First Thailand Pilgrimage

One of the ways in which I have found fulfilment in life is martial arts.  Almost a decade ago, I decided to take my training further and travel to the homeland of my favourite sport.  Here is the story of my first ever trip:

I first journeyed to Thailand prior to the establishment of Muay Thai camps as a popular tourist destination.  A time before the development of luxury ‘training’ resorts and organised fitness tours.

I was fresh to Muay Thai.  Even though I had an extensive Western Kickboxing background, I knew only of Muay Thai and Thailand through the stories of my coaches.  This was the first of numerous pilgrimages to the homeland of the fighting art.  I’ll pause here and cue to the theme song from kickboxer, as you imagine Kurt Sloane cruising down the Chao Praya river…

I had no idea what to expect from a training camp in Thailand,  However, I wasn’t crazy enough to travel alone.  Picture two petite, 18 year old girls, excited, a little naive, but with all the guts in the world, bravely entering the mouth of the dragon to face battles and challenges and such.  An adventure worthy of writing home about.

During our plane ride, we held true to the Aussie spirt and sought out as much alcohol as we could.  Thankfully, our giddiness better prepared us for what was to come.  We were greeted warmly by a caretaker who proceeded to communicate with us through an improvised sign language.  We were then shown our humble living quarters.  The image presented was far different from the pristine pictures we found on the website.  In fact, a nightmarish backpacker room would have been a little more inviting.  In saying that, we did have a bed.  A rickety, horror movie looking double bed with a bath towel as a blanket and no pillows, but still a bed at least.  At this point we erupted in giggles and by the time we opened the bathroom door we were hysterical with laughter.  The scene before us resembled true living quarters of a South East Asian ghetto combined with a few random attempts of decoration.  Admittedly, I would have found no mirth if I was alone on this journey.  What did put a stop to our laughter was a knock at the door.  The caretaker, knowing we would be tired and hungry from our journey sourced two bowls of ramen noodles and couple of withered oranges.  This simple kindness from a stranger who could not speak our language had us almost in tears.

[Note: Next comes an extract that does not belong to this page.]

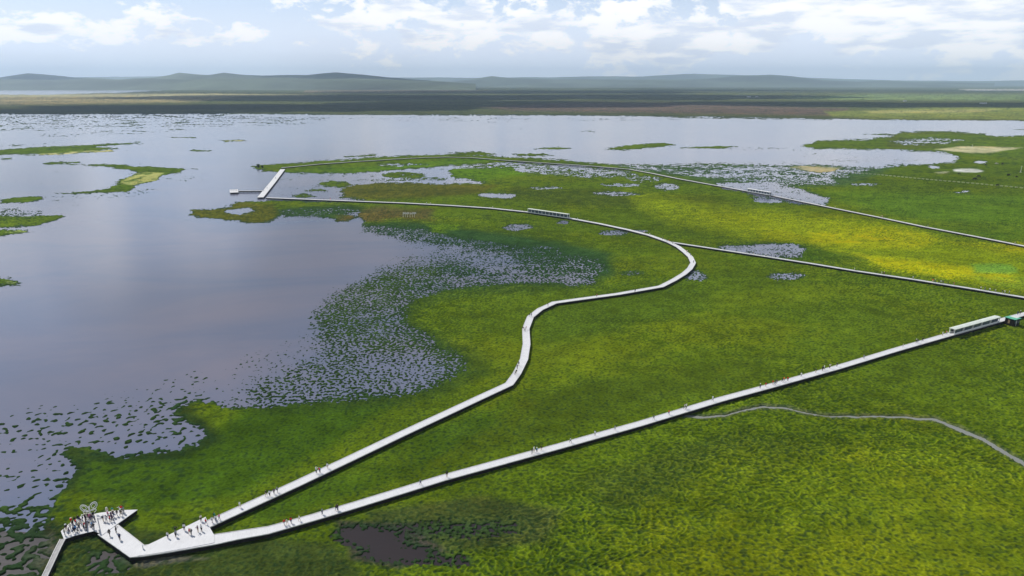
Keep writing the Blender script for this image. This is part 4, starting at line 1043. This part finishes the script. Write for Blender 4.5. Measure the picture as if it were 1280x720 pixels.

Our first days in training were tough, sweaty and exhilarating.  Running in the morning, followed by skipping, pad work, sparring and clinch fighting rounds.  Quick breakfast, nap, lunch and then prepare for another three hour training session in the afternoon.  Some time during this later workout, our trainers would hose us down to prevent the bite of the afternoon heat.  After dinner, we would hand wash our training clothes (serviced laundry was a luxury we couldn’t afford), bandage up our injuries, apply heat cream on sore muscles (usually all of them) and fall into an exhausted slumber.  By the third night, an infestation of creepy crawlies had us making our bed in the ring.  We were finally living up to the stories out coaches would fondly recount of the ‘tough days’ where fighters would sleep in the ring at night and train during the heat of the day.  If it wasn’t for the numerous mosquito bites I would wake up to, it wouldn’t have been so bad, really.

We did have trouble adjusting to the blisters and torn feet from working on the concrete floors.  Our shins were a mass of bruises, our knuckles bled through our wraps and the aches and pains would add up to the point where our joints would lock and our muscles would spasm uncontrollably.

Rather than whining or giving in, my friend and I decided to soak in all the culture and enjoy the full experience of our ‘warrior path’.  We chose to live as the locals.  We passed up nice restaurants to dine on cup noodles and lychee jelly purchased at a 711 store.  We avoided the big shopping malls and strolled through simple markets and festivals and we visited local bars instead of the tourist focused night clubs.

During our month long journey, we forged friendships and experiences moments that would have been missed if we had chosen to stay at a resort or opted for the ‘holiday’ lifestyle.  We arrived with only the absolute necessities, bought very little, yet had the most fulfilling adventures of our lives.

These days, Muay Thai camps offered to foreign visitors are very different.  There are now huge facilities that cater to the needs of tourists.  You can opt to stay in luxury accommodation on site and train in a state of the art environment.  All the equipment is clean, maintained to perfection and every need is taken care of.  Many foreigners treat these destinations as a ‘weight loss camp’ and will not participate in Muay Thai, but take up one of the many new fitness classes on offer.

BlogPostPicMTI will always have a special place in my heart for the rugged, yet genuine training we received.  Many of these traditional practices have now been abolished for foreign targeted facilities as the harsh treatment is not the best for attracting the majority of holiday goers.  Although, it can be easily argued that without pain, one can not appreciate pleasure. 

Those of us who are privileged enough to experience a Western lifestyle tend to rely on our luxuries as necessities.  By embracing our discomfort, we unraveled unique adventures and a different form of happiness that can never be store bought.